- _WRITTEN REQUEST_:
Repeat the whole listing exactly.
┏━━
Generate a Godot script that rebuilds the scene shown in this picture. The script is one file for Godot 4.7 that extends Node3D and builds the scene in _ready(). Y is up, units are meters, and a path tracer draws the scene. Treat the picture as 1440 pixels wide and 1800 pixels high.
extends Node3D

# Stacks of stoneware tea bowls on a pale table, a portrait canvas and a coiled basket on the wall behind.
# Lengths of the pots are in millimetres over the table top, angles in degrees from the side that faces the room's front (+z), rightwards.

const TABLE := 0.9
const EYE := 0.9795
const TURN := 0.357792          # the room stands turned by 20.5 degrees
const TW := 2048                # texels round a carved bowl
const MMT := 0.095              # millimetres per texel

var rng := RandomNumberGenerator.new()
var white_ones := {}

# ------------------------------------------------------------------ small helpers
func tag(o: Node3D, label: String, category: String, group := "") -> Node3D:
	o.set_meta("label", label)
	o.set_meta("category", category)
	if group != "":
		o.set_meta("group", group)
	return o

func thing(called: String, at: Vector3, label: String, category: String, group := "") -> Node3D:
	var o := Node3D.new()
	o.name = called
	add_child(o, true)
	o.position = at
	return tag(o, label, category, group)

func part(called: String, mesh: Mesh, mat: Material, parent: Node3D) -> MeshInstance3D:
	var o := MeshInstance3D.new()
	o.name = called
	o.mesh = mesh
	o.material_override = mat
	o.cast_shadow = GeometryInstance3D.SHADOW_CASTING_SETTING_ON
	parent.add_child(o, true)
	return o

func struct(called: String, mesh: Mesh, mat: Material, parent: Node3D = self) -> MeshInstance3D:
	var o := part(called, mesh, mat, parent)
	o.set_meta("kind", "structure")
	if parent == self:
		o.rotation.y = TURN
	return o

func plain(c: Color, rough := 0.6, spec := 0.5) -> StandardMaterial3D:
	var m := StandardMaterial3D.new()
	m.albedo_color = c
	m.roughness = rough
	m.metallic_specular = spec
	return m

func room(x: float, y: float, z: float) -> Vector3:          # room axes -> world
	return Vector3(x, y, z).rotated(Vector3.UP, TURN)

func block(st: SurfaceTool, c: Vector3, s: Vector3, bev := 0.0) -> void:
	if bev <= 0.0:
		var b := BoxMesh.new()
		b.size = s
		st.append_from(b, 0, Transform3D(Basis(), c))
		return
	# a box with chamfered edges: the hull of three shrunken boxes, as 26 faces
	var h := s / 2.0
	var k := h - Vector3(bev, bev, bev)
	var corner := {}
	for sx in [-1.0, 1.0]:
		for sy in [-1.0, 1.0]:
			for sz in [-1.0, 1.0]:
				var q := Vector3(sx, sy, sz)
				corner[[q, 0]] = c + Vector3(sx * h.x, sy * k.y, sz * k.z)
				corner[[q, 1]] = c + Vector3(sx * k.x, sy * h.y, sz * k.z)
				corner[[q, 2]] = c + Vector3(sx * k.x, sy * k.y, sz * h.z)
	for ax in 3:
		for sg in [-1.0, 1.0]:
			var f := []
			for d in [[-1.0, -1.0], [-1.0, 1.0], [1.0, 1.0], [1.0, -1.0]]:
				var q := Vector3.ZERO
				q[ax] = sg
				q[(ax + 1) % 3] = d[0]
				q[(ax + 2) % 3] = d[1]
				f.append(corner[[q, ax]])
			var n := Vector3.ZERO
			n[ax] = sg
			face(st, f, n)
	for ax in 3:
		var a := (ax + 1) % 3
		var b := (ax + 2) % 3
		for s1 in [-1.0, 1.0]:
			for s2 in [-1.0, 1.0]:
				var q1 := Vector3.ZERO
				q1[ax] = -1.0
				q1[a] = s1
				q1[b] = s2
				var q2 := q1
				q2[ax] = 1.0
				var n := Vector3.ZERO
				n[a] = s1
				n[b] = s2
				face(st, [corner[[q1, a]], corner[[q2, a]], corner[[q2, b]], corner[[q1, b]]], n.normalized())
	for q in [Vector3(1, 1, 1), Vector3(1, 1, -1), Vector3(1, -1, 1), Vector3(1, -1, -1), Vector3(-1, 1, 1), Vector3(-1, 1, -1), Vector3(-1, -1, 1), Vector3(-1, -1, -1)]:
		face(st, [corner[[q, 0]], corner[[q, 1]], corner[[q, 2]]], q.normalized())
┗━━
- _SOLUTION FOR THIS EXERCISE_:
Generate a Godot script that rebuilds the scene shown in this picture. The script is one file for Godot 4.7 that extends Node3D and builds the scene in _ready(). Y is up, units are meters, and a path tracer draws the scene. Treat the picture as 1440 pixels wide and 1800 pixels high.
extends Node3D

# Stacks of stoneware tea bowls on a pale table, a portrait canvas and a coiled basket on the wall behind.
# Lengths of the pots are in millimetres over the table top, angles in degrees from the side that faces the room's front (+z), rightwards.

const TABLE := 0.9
const EYE := 0.9795
const TURN := 0.357792          # the room stands turned by 20.5 degrees
const TW := 2048                # texels round a carved bowl
const MMT := 0.095              # millimetres per texel

var rng := RandomNumberGenerator.new()
var white_ones := {}

# ------------------------------------------------------------------ small helpers
func tag(o: Node3D, label: String, category: String, group := "") -> Node3D:
	o.set_meta("label", label)
	o.set_meta("category", category)
	if group != "":
		o.set_meta("group", group)
	return o

func thing(called: String, at: Vector3, label: String, category: String, group := "") -> Node3D:
	var o := Node3D.new()
	o.name = called
	add_child(o, true)
	o.position = at
	return tag(o, label, category, group)

func part(called: String, mesh: Mesh, mat: Material, parent: Node3D) -> MeshInstance3D:
	var o := MeshInstance3D.new()
	o.name = called
	o.mesh = mesh
	o.material_override = mat
	o.cast_shadow = GeometryInstance3D.SHADOW_CASTING_SETTING_ON
	parent.add_child(o, true)
	return o

func struct(called: String, mesh: Mesh, mat: Material, parent: Node3D = self) -> MeshInstance3D:
	var o := part(called, mesh, mat, parent)
	o.set_meta("kind", "structure")
	if parent == self:
		o.rotation.y = TURN
	return o

func plain(c: Color, rough := 0.6, spec := 0.5) -> StandardMaterial3D:
	var m := StandardMaterial3D.new()
	m.albedo_color = c
	m.roughness = rough
	m.metallic_specular = spec
	return m

func room(x: float, y: float, z: float) -> Vector3:          # room axes -> world
	return Vector3(x, y, z).rotated(Vector3.UP, TURN)

func block(st: SurfaceTool, c: Vector3, s: Vector3, bev := 0.0) -> void:
	if bev <= 0.0:
		var b := BoxMesh.new()
		b.size = s
		st.append_from(b, 0, Transform3D(Basis(), c))
		return
	# a box with chamfered edges: the hull of three shrunken boxes, as 26 faces
	var h := s / 2.0
	var k := h - Vector3(bev, bev, bev)
	var corner := {}
	for sx in [-1.0, 1.0]:
		for sy in [-1.0, 1.0]:
			for sz in [-1.0, 1.0]:
				var q := Vector3(sx, sy, sz)
				corner[[q, 0]] = c + Vector3(sx * h.x, sy * k.y, sz * k.z)
				corner[[q, 1]] = c + Vector3(sx * k.x, sy * h.y, sz * k.z)
				corner[[q, 2]] = c + Vector3(sx * k.x, sy * k.y, sz * h.z)
	for ax in 3:
		for sg in [-1.0, 1.0]:
			var f := []
			for d in [[-1.0, -1.0], [-1.0, 1.0], [1.0, 1.0], [1.0, -1.0]]:
				var q := Vector3.ZERO
				q[ax] = sg
				q[(ax + 1) % 3] = d[0]
				q[(ax + 2) % 3] = d[1]
				f.append(corner[[q, ax]])
			var n := Vector3.ZERO
			n[ax] = sg
			face(st, f, n)
	for ax in 3:
		var a := (ax + 1) % 3
		var b := (ax + 2) % 3
		for s1 in [-1.0, 1.0]:
			for s2 in [-1.0, 1.0]:
				var q1 := Vector3.ZERO
				q1[ax] = -1.0
				q1[a] = s1
				q1[b] = s2
				var q2 := q1
				q2[ax] = 1.0
				var n := Vector3.ZERO
				n[a] = s1
				n[b] = s2
				face(st, [corner[[q1, a]], corner[[q2, a]], corner[[q2, b]], corner[[q1, b]]], n.normalized())
	for q in [Vector3(1, 1, 1), Vector3(1, 1, -1), Vector3(1, -1, 1), Vector3(1, -1, -1), Vector3(-1, 1, 1), Vector3(-1, 1, -1), Vector3(-1, -1, 1), Vector3(-1, -1, -1)]:
		face(st, [corner[[q, 0]], corner[[q, 1]], corner[[q, 2]]], q.normalized())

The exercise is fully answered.